GIVEN ENTRIES:
--------------------------------
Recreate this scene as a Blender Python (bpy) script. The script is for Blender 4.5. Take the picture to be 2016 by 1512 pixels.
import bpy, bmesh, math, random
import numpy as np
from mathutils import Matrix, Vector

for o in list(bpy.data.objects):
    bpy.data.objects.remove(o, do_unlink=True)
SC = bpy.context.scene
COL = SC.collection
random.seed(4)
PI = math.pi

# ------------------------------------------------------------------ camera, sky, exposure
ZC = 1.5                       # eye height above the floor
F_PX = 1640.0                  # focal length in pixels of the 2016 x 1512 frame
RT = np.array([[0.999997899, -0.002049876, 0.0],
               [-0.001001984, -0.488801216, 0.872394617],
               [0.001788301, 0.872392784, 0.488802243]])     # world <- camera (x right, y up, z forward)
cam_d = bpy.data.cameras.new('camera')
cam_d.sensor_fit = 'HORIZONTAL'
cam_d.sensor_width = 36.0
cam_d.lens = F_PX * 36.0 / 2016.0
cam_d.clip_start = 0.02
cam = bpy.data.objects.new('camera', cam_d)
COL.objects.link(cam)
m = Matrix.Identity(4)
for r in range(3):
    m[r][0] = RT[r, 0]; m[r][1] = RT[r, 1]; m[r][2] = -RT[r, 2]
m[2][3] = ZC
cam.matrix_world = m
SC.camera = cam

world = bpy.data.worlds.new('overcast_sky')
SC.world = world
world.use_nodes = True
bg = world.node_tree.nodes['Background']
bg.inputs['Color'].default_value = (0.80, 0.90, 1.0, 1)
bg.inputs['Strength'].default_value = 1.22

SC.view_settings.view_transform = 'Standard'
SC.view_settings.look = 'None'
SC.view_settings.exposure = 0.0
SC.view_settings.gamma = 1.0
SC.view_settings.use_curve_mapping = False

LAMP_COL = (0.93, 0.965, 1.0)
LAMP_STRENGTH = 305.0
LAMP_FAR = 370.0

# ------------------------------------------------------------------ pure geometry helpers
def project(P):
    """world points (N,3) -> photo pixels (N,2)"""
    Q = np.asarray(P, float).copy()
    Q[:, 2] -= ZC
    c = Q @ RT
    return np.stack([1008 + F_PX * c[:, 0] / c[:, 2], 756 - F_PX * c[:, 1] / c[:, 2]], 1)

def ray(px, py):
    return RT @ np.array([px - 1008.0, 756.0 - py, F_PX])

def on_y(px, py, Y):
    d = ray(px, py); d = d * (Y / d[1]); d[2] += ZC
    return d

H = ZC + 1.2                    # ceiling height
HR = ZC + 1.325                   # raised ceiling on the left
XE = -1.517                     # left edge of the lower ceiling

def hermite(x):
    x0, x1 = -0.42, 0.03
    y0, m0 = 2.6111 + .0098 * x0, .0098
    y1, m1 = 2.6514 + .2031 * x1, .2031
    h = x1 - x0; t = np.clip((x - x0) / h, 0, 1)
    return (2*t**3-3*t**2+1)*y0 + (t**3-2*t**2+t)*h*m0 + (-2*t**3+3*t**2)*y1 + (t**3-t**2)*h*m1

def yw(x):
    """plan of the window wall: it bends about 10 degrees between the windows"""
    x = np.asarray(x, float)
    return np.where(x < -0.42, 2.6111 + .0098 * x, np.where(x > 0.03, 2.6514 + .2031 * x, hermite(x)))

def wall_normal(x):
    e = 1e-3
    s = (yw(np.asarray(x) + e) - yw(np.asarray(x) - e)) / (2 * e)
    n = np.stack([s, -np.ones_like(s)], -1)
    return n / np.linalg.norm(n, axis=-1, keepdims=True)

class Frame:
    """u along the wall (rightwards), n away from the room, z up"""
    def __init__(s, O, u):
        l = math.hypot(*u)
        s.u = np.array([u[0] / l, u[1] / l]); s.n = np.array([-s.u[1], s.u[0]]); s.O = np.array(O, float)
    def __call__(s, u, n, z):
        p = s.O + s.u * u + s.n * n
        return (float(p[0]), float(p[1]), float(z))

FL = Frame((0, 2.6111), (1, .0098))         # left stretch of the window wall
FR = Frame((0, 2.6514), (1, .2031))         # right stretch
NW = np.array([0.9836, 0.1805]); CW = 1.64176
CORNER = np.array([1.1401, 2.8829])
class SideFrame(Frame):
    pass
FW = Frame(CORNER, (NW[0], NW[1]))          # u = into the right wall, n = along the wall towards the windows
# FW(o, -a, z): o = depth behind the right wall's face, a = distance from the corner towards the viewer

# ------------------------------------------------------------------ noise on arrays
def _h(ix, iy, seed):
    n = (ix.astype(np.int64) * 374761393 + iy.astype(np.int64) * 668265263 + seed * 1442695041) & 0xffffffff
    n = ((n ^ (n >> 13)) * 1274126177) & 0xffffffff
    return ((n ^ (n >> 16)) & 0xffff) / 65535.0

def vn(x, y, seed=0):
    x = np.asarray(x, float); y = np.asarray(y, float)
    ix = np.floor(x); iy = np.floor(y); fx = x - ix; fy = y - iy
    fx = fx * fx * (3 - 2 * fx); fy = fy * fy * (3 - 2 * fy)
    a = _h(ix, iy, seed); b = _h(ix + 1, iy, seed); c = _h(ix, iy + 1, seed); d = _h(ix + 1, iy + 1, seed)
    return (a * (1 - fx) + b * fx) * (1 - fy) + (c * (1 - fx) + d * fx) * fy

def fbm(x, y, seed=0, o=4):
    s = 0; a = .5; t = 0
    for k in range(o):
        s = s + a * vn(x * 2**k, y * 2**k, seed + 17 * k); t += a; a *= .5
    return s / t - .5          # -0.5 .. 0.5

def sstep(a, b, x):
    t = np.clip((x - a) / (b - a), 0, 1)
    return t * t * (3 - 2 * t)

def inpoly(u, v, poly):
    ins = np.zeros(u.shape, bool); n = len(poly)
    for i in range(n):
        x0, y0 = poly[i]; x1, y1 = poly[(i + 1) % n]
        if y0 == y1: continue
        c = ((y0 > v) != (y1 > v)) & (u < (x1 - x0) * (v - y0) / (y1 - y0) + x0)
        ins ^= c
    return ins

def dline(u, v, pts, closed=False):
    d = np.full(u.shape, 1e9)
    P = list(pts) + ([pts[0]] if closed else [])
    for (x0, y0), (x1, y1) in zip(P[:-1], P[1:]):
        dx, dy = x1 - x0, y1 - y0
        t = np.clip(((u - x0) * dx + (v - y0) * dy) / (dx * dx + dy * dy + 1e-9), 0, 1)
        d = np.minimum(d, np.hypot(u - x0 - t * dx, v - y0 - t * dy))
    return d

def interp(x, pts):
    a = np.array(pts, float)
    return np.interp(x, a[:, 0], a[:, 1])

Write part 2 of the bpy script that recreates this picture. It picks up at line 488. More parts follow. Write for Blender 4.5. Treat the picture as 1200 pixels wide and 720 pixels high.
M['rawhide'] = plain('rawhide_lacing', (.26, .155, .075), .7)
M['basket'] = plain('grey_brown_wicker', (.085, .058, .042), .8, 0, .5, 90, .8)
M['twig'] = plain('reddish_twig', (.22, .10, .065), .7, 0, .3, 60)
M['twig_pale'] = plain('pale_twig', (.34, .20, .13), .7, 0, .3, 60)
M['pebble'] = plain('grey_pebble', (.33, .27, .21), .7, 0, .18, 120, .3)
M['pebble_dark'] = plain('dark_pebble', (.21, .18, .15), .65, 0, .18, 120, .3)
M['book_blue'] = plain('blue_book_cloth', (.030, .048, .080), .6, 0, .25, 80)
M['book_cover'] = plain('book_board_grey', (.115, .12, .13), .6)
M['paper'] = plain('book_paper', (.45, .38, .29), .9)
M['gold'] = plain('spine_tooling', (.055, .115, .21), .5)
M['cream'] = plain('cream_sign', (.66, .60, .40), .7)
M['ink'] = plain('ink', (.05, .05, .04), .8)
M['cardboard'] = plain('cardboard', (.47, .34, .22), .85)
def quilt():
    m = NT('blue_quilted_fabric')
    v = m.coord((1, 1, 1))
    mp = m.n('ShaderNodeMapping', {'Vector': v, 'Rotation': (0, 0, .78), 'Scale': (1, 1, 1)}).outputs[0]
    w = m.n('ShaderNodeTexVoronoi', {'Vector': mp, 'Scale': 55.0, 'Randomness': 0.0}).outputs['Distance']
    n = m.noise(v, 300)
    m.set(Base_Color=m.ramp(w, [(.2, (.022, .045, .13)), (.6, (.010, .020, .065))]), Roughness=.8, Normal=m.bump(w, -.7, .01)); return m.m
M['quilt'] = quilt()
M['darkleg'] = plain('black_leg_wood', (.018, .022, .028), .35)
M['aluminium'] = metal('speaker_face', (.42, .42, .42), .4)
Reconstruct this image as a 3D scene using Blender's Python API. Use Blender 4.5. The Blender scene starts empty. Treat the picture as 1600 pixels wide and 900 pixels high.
--------------------------------
TO DO:
Beginning at the top of the data, please return every line until and including the line containing "return RT @", copied exactly, and nothing past it.

RESULT:
Recreate this scene as a Blender Python (bpy) script. The script is for Blender 4.5. Take the picture to be 2016 by 1512 pixels.
import bpy, bmesh, math, random
import numpy as np
from mathutils import Matrix, Vector

for o in list(bpy.data.objects):
    bpy.data.objects.remove(o, do_unlink=True)
SC = bpy.context.scene
COL = SC.collection
random.seed(4)
PI = math.pi

# ------------------------------------------------------------------ camera, sky, exposure
ZC = 1.5                       # eye height above the floor
F_PX = 1640.0                  # focal length in pixels of the 2016 x 1512 frame
RT = np.array([[0.999997899, -0.002049876, 0.0],
               [-0.001001984, -0.488801216, 0.872394617],
               [0.001788301, 0.872392784, 0.488802243]])     # world <- camera (x right, y up, z forward)
cam_d = bpy.data.cameras.new('camera')
cam_d.sensor_fit = 'HORIZONTAL'
cam_d.sensor_width = 36.0
cam_d.lens = F_PX * 36.0 / 2016.0
cam_d.clip_start = 0.02
cam = bpy.data.objects.new('camera', cam_d)
COL.objects.link(cam)
m = Matrix.Identity(4)
for r in range(3):
    m[r][0] = RT[r, 0]; m[r][1] = RT[r, 1]; m[r][2] = -RT[r, 2]
m[2][3] = ZC
cam.matrix_world = m
SC.camera = cam

world = bpy.data.worlds.new('overcast_sky')
SC.world = world
world.use_nodes = True
bg = world.node_tree.nodes['Background']
bg.inputs['Color'].default_value = (0.80, 0.90, 1.0, 1)
bg.inputs['Strength'].default_value = 1.22

SC.view_settings.view_transform = 'Standard'
SC.view_settings.look = 'None'
SC.view_settings.exposure = 0.0
SC.view_settings.gamma = 1.0
SC.view_settings.use_curve_mapping = False

LAMP_COL = (0.93, 0.965, 1.0)
LAMP_STRENGTH = 305.0
LAMP_FAR = 370.0

# ------------------------------------------------------------------ pure geometry helpers
def project(P):
    """world points (N,3) -> photo pixels (N,2)"""
    Q = np.asarray(P, float).copy()
    Q[:, 2] -= ZC
    c = Q @ RT
    return np.stack([1008 + F_PX * c[:, 0] / c[:, 2], 756 - F_PX * c[:, 1] / c[:, 2]], 1)

def ray(px, py):
    return RT @ np.array([px - 1008.0, 756.0 - py, F_PX])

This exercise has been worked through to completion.